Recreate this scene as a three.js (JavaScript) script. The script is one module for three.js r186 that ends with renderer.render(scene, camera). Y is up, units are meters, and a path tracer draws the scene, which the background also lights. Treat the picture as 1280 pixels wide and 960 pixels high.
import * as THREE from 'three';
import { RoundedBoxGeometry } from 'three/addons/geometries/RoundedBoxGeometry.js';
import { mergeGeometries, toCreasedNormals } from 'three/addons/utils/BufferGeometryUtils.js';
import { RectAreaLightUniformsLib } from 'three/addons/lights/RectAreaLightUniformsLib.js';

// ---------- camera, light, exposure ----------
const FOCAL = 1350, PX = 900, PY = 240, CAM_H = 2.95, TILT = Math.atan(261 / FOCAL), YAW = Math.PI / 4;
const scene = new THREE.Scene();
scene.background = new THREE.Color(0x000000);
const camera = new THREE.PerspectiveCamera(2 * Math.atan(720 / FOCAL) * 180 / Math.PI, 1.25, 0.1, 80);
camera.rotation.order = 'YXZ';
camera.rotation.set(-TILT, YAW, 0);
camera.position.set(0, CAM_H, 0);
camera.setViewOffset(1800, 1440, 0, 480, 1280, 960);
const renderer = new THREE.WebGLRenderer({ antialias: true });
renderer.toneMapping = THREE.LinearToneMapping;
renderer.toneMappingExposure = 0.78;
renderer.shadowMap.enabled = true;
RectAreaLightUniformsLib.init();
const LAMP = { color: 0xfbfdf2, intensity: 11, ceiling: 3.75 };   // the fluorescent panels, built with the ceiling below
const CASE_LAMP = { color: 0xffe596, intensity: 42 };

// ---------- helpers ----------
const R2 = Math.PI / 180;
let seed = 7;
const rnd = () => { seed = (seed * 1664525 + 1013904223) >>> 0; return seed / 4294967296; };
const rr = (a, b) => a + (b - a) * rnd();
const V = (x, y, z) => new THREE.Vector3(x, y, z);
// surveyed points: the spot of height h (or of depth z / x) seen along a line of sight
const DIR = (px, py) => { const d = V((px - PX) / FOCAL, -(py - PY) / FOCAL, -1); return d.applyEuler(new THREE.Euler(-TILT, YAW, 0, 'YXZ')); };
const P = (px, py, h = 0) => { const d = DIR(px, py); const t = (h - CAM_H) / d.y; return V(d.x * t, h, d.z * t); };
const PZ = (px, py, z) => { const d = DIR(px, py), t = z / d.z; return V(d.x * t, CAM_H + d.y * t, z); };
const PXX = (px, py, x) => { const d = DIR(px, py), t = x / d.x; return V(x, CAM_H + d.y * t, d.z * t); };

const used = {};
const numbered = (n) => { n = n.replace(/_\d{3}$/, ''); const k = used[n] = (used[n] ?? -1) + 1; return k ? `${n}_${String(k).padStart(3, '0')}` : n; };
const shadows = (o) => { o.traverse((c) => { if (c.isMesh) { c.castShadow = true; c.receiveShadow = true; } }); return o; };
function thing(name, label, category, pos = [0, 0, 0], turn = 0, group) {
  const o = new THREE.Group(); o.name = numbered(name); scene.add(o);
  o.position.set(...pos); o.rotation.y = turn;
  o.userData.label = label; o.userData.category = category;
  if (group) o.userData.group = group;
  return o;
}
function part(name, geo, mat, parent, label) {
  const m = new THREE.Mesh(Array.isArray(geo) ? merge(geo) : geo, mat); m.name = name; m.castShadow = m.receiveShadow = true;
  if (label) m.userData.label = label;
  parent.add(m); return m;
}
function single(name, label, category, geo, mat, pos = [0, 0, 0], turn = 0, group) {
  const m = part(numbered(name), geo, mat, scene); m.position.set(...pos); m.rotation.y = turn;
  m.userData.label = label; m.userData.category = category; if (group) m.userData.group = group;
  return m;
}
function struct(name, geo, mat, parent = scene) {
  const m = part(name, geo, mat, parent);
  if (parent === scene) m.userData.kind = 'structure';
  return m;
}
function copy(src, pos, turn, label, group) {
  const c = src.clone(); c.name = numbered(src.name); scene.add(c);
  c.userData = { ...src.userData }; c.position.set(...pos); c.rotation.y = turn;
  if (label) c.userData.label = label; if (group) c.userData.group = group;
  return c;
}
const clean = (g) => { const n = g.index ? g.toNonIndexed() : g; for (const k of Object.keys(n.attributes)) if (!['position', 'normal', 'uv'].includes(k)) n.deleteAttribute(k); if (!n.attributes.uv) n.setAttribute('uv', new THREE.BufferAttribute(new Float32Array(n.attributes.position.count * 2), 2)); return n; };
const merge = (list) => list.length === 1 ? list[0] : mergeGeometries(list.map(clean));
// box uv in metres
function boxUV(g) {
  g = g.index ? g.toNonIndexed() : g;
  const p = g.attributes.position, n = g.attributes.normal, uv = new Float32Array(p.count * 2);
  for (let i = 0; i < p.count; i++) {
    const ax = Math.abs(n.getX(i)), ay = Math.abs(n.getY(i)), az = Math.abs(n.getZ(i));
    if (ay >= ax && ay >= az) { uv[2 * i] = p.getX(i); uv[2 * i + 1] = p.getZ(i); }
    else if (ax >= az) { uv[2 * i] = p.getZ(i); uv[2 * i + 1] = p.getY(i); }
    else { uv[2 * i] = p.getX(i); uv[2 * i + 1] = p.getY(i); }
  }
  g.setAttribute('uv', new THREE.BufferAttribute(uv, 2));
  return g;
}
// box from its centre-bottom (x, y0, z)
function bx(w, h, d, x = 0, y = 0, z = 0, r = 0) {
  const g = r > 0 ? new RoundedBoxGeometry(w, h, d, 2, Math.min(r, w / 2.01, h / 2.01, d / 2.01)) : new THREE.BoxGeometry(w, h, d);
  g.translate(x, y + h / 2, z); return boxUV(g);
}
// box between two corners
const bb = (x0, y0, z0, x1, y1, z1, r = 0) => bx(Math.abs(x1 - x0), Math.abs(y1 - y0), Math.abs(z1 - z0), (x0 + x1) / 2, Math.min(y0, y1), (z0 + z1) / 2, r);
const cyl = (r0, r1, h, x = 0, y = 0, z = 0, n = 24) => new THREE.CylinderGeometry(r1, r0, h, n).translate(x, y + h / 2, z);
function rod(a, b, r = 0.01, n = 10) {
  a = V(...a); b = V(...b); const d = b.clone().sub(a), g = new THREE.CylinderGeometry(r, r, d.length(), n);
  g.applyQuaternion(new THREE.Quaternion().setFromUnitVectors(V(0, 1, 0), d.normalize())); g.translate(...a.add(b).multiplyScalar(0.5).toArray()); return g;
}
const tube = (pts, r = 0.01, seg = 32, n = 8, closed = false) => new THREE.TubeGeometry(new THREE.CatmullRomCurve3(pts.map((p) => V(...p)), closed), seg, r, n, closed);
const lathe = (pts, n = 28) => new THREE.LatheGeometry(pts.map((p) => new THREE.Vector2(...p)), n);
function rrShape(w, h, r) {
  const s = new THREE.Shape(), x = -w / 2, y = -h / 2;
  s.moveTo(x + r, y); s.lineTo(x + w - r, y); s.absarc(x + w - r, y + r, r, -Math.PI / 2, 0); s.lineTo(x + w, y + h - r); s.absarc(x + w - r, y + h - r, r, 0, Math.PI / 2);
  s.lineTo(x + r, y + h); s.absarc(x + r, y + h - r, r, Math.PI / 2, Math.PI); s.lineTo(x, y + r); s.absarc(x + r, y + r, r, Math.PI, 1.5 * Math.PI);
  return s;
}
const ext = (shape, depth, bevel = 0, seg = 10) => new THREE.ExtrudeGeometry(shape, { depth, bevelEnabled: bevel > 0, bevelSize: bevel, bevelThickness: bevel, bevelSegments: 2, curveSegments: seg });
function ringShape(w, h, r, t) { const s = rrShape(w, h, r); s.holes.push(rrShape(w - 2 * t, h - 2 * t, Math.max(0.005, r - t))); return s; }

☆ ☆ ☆

## The task
Copy every line verbatim.

## Solved problem
Recreate this scene as a three.js (JavaScript) script. The script is one module for three.js r186 that ends with renderer.render(scene, camera). Y is up, units are meters, and a path tracer draws the scene, which the background also lights. Treat the picture as 1280 pixels wide and 960 pixels high.
import * as THREE from 'three';
import { RoundedBoxGeometry } from 'three/addons/geometries/RoundedBoxGeometry.js';
import { mergeGeometries, toCreasedNormals } from 'three/addons/utils/BufferGeometryUtils.js';
import { RectAreaLightUniformsLib } from 'three/addons/lights/RectAreaLightUniformsLib.js';

// ---------- camera, light, exposure ----------
const FOCAL = 1350, PX = 900, PY = 240, CAM_H = 2.95, TILT = Math.atan(261 / FOCAL), YAW = Math.PI / 4;
const scene = new THREE.Scene();
scene.background = new THREE.Color(0x000000);
const camera = new THREE.PerspectiveCamera(2 * Math.atan(720 / FOCAL) * 180 / Math.PI, 1.25, 0.1, 80);
camera.rotation.order = 'YXZ';
camera.rotation.set(-TILT, YAW, 0);
camera.position.set(0, CAM_H, 0);
camera.setViewOffset(1800, 1440, 0, 480, 1280, 960);
const renderer = new THREE.WebGLRenderer({ antialias: true });
renderer.toneMapping = THREE.LinearToneMapping;
renderer.toneMappingExposure = 0.78;
renderer.shadowMap.enabled = true;
RectAreaLightUniformsLib.init();
const LAMP = { color: 0xfbfdf2, intensity: 11, ceiling: 3.75 };   // the fluorescent panels, built with the ceiling below
const CASE_LAMP = { color: 0xffe596, intensity: 42 };

// ---------- helpers ----------
const R2 = Math.PI / 180;
let seed = 7;
const rnd = () => { seed = (seed * 1664525 + 1013904223) >>> 0; return seed / 4294967296; };
const rr = (a, b) => a + (b - a) * rnd();
const V = (x, y, z) => new THREE.Vector3(x, y, z);
// surveyed points: the spot of height h (or of depth z / x) seen along a line of sight
const DIR = (px, py) => { const d = V((px - PX) / FOCAL, -(py - PY) / FOCAL, -1); return d.applyEuler(new THREE.Euler(-TILT, YAW, 0, 'YXZ')); };
const P = (px, py, h = 0) => { const d = DIR(px, py); const t = (h - CAM_H) / d.y; return V(d.x * t, h, d.z * t); };
const PZ = (px, py, z) => { const d = DIR(px, py), t = z / d.z; return V(d.x * t, CAM_H + d.y * t, z); };
const PXX = (px, py, x) => { const d = DIR(px, py), t = x / d.x; return V(x, CAM_H + d.y * t, d.z * t); };

const used = {};
const numbered = (n) => { n = n.replace(/_\d{3}$/, ''); const k = used[n] = (used[n] ?? -1) + 1; return k ? `${n}_${String(k).padStart(3, '0')}` : n; };
const shadows = (o) => { o.traverse((c) => { if (c.isMesh) { c.castShadow = true; c.receiveShadow = true; } }); return o; };
function thing(name, label, category, pos = [0, 0, 0], turn = 0, group) {
  const o = new THREE.Group(); o.name = numbered(name); scene.add(o);
  o.position.set(...pos); o.rotation.y = turn;
  o.userData.label = label; o.userData.category = category;
  if (group) o.userData.group = group;
  return o;
}
function part(name, geo, mat, parent, label) {
  const m = new THREE.Mesh(Array.isArray(geo) ? merge(geo) : geo, mat); m.name = name; m.castShadow = m.receiveShadow = true;
  if (label) m.userData.label = label;
  parent.add(m); return m;
}
function single(name, label, category, geo, mat, pos = [0, 0, 0], turn = 0, group) {
  const m = part(numbered(name), geo, mat, scene); m.position.set(...pos); m.rotation.y = turn;
  m.userData.label = label; m.userData.category = category; if (group) m.userData.group = group;
  return m;
}
function struct(name, geo, mat, parent = scene) {
  const m = part(name, geo, mat, parent);
  if (parent === scene) m.userData.kind = 'structure';
  return m;
}
function copy(src, pos, turn, label, group) {
  const c = src.clone(); c.name = numbered(src.name); scene.add(c);
  c.userData = { ...src.userData }; c.position.set(...pos); c.rotation.y = turn;
  if (label) c.userData.label = label; if (group) c.userData.group = group;
  return c;
}
const clean = (g) => { const n = g.index ? g.toNonIndexed() : g; for (const k of Object.keys(n.attributes)) if (!['position', 'normal', 'uv'].includes(k)) n.deleteAttribute(k); if (!n.attributes.uv) n.setAttribute('uv', new THREE.BufferAttribute(new Float32Array(n.attributes.position.count * 2), 2)); return n; };
const merge = (list) => list.length === 1 ? list[0] : mergeGeometries(list.map(clean));
// box uv in metres
function boxUV(g) {
  g = g.index ? g.toNonIndexed() : g;
  const p = g.attributes.position, n = g.attributes.normal, uv = new Float32Array(p.count * 2);
  for (let i = 0; i < p.count; i++) {
    const ax = Math.abs(n.getX(i)), ay = Math.abs(n.getY(i)), az = Math.abs(n.getZ(i));
    if (ay >= ax && ay >= az) { uv[2 * i] = p.getX(i); uv[2 * i + 1] = p.getZ(i); }
    else if (ax >= az) { uv[2 * i] = p.getZ(i); uv[2 * i + 1] = p.getY(i); }
    else { uv[2 * i] = p.getX(i); uv[2 * i + 1] = p.getY(i); }
  }
  g.setAttribute('uv', new THREE.BufferAttribute(uv, 2));
  return g;
}
// box from its centre-bottom (x, y0, z)
function bx(w, h, d, x = 0, y = 0, z = 0, r = 0) {
  const g = r > 0 ? new RoundedBoxGeometry(w, h, d, 2, Math.min(r, w / 2.01, h / 2.01, d / 2.01)) : new THREE.BoxGeometry(w, h, d);
  g.translate(x, y + h / 2, z); return boxUV(g);
}
// box between two corners
const bb = (x0, y0, z0, x1, y1, z1, r = 0) => bx(Math.abs(x1 - x0), Math.abs(y1 - y0), Math.abs(z1 - z0), (x0 + x1) / 2, Math.min(y0, y1), (z0 + z1) / 2, r);
const cyl = (r0, r1, h, x = 0, y = 0, z = 0, n = 24) => new THREE.CylinderGeometry(r1, r0, h, n).translate(x, y + h / 2, z);
function rod(a, b, r = 0.01, n = 10) {
  a = V(...a); b = V(...b); const d = b.clone().sub(a), g = new THREE.CylinderGeometry(r, r, d.length(), n);
  g.applyQuaternion(new THREE.Quaternion().setFromUnitVectors(V(0, 1, 0), d.normalize())); g.translate(...a.add(b).multiplyScalar(0.5).toArray()); return g;
}
const tube = (pts, r = 0.01, seg = 32, n = 8, closed = false) => new THREE.TubeGeometry(new THREE.CatmullRomCurve3(pts.map((p) => V(...p)), closed), seg, r, n, closed);
const lathe = (pts, n = 28) => new THREE.LatheGeometry(pts.map((p) => new THREE.Vector2(...p)), n);
function rrShape(w, h, r) {
  const s = new THREE.Shape(), x = -w / 2, y = -h / 2;
  s.moveTo(x + r, y); s.lineTo(x + w - r, y); s.absarc(x + w - r, y + r, r, -Math.PI / 2, 0); s.lineTo(x + w, y + h - r); s.absarc(x + w - r, y + h - r, r, 0, Math.PI / 2);
  s.lineTo(x + r, y + h); s.absarc(x + r, y + h - r, r, Math.PI / 2, Math.PI); s.lineTo(x, y + r); s.absarc(x + r, y + r, r, Math.PI, 1.5 * Math.PI);
  return s;
}
const ext = (shape, depth, bevel = 0, seg = 10) => new THREE.ExtrudeGeometry(shape, { depth, bevelEnabled: bevel > 0, bevelSize: bevel, bevelThickness: bevel, bevelSegments: 2, curveSegments: seg });
function ringShape(w, h, r, t) { const s = rrShape(w, h, r); s.holes.push(rrShape(w - 2 * t, h - 2 * t, Math.max(0.005, r - t))); return s; }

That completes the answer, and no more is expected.